**TASK DETAILS:**
Print the listing below in its entirety, character for character.

>>>

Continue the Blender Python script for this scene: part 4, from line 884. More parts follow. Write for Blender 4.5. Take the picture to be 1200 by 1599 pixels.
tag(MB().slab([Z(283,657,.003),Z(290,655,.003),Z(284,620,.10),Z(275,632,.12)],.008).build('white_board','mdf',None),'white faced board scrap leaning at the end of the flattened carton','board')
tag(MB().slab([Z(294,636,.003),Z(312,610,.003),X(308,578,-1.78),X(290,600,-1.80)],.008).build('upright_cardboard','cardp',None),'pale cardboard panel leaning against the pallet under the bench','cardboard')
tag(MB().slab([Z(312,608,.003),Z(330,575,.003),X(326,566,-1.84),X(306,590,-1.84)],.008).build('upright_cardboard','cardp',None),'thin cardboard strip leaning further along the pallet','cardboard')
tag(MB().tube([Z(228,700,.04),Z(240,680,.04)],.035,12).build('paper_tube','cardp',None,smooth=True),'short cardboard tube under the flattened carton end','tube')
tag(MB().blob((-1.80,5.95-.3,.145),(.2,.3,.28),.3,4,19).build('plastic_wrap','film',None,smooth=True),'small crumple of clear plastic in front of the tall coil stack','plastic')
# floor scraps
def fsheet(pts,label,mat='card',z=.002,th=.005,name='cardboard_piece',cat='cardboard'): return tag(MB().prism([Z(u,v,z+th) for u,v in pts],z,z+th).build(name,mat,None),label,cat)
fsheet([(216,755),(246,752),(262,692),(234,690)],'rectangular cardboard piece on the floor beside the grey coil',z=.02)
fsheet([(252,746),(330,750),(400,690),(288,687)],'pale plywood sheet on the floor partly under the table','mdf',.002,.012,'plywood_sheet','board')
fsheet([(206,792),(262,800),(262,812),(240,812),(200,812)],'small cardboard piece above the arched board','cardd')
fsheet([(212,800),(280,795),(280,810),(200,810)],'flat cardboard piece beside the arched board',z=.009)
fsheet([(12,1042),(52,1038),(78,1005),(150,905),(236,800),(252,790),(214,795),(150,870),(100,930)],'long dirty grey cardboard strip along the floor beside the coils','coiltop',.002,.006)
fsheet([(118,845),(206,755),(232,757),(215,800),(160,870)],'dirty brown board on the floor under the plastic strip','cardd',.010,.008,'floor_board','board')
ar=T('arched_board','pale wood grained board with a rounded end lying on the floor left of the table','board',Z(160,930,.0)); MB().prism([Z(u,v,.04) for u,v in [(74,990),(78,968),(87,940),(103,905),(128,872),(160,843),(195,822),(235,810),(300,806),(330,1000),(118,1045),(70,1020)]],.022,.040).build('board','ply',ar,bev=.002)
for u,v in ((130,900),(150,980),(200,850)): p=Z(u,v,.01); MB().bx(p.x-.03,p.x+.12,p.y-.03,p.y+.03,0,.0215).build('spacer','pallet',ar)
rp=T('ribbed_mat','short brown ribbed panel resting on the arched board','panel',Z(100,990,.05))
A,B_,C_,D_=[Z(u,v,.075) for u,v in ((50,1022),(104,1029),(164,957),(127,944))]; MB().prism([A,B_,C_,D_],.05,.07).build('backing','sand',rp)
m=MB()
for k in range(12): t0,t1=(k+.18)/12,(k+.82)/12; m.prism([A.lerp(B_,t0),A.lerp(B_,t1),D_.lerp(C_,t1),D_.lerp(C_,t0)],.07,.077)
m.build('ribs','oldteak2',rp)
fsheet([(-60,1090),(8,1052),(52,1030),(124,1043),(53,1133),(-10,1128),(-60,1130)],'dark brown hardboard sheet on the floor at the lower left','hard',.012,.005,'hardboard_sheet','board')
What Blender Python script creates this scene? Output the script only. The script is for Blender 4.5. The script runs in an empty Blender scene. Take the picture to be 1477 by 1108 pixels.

<<<

**COMPLETE RESPONSE:**
Continue the Blender Python script for this scene: part 4, from line 884. More parts follow. Write for Blender 4.5. Take the picture to be 1200 by 1599 pixels.
tag(MB().slab([Z(283,657,.003),Z(290,655,.003),Z(284,620,.10),Z(275,632,.12)],.008).build('white_board','mdf',None),'white faced board scrap leaning at the end of the flattened carton','board')
tag(MB().slab([Z(294,636,.003),Z(312,610,.003),X(308,578,-1.78),X(290,600,-1.80)],.008).build('upright_cardboard','cardp',None),'pale cardboard panel leaning against the pallet under the bench','cardboard')
tag(MB().slab([Z(312,608,.003),Z(330,575,.003),X(326,566,-1.84),X(306,590,-1.84)],.008).build('upright_cardboard','cardp',None),'thin cardboard strip leaning further along the pallet','cardboard')
tag(MB().tube([Z(228,700,.04),Z(240,680,.04)],.035,12).build('paper_tube','cardp',None,smooth=True),'short cardboard tube under the flattened carton end','tube')
tag(MB().blob((-1.80,5.95-.3,.145),(.2,.3,.28),.3,4,19).build('plastic_wrap','film',None,smooth=True),'small crumple of clear plastic in front of the tall coil stack','plastic')
# floor scraps
def fsheet(pts,label,mat='card',z=.002,th=.005,name='cardboard_piece',cat='cardboard'): return tag(MB().prism([Z(u,v,z+th) for u,v in pts],z,z+th).build(name,mat,None),label,cat)
fsheet([(216,755),(246,752),(262,692),(234,690)],'rectangular cardboard piece on the floor beside the grey coil',z=.02)
fsheet([(252,746),(330,750),(400,690),(288,687)],'pale plywood sheet on the floor partly under the table','mdf',.002,.012,'plywood_sheet','board')
fsheet([(206,792),(262,800),(262,812),(240,812),(200,812)],'small cardboard piece above the arched board','cardd')
fsheet([(212,800),(280,795),(280,810),(200,810)],'flat cardboard piece beside the arched board',z=.009)
fsheet([(12,1042),(52,1038),(78,1005),(150,905),(236,800),(252,790),(214,795),(150,870),(100,930)],'long dirty grey cardboard strip along the floor beside the coils','coiltop',.002,.006)
fsheet([(118,845),(206,755),(232,757),(215,800),(160,870)],'dirty brown board on the floor under the plastic strip','cardd',.010,.008,'floor_board','board')
ar=T('arched_board','pale wood grained board with a rounded end lying on the floor left of the table','board',Z(160,930,.0)); MB().prism([Z(u,v,.04) for u,v in [(74,990),(78,968),(87,940),(103,905),(128,872),(160,843),(195,822),(235,810),(300,806),(330,1000),(118,1045),(70,1020)]],.022,.040).build('board','ply',ar,bev=.002)
for u,v in ((130,900),(150,980),(200,850)): p=Z(u,v,.01); MB().bx(p.x-.03,p.x+.12,p.y-.03,p.y+.03,0,.0215).build('spacer','pallet',ar)
rp=T('ribbed_mat','short brown ribbed panel resting on the arched board','panel',Z(100,990,.05))
A,B_,C_,D_=[Z(u,v,.075) for u,v in ((50,1022),(104,1029),(164,957),(127,944))]; MB().prism([A,B_,C_,D_],.05,.07).build('backing','sand',rp)
m=MB()
for k in range(12): t0,t1=(k+.18)/12,(k+.82)/12; m.prism([A.lerp(B_,t0),A.lerp(B_,t1),D_.lerp(C_,t1),D_.lerp(C_,t0)],.07,.077)
m.build('ribs','oldteak2',rp)
fsheet([(-60,1090),(8,1052),(52,1030),(124,1043),(53,1133),(-10,1128),(-60,1130)],'dark brown hardboard sheet on the floor at the lower left','hard',.012,.005,'hardboard_sheet','board')
What Blender Python script creates this scene? Output the script only. The script is for Blender 4.5. The script runs in an empty Blender scene. Take the picture to be 1477 by 1108 pixels.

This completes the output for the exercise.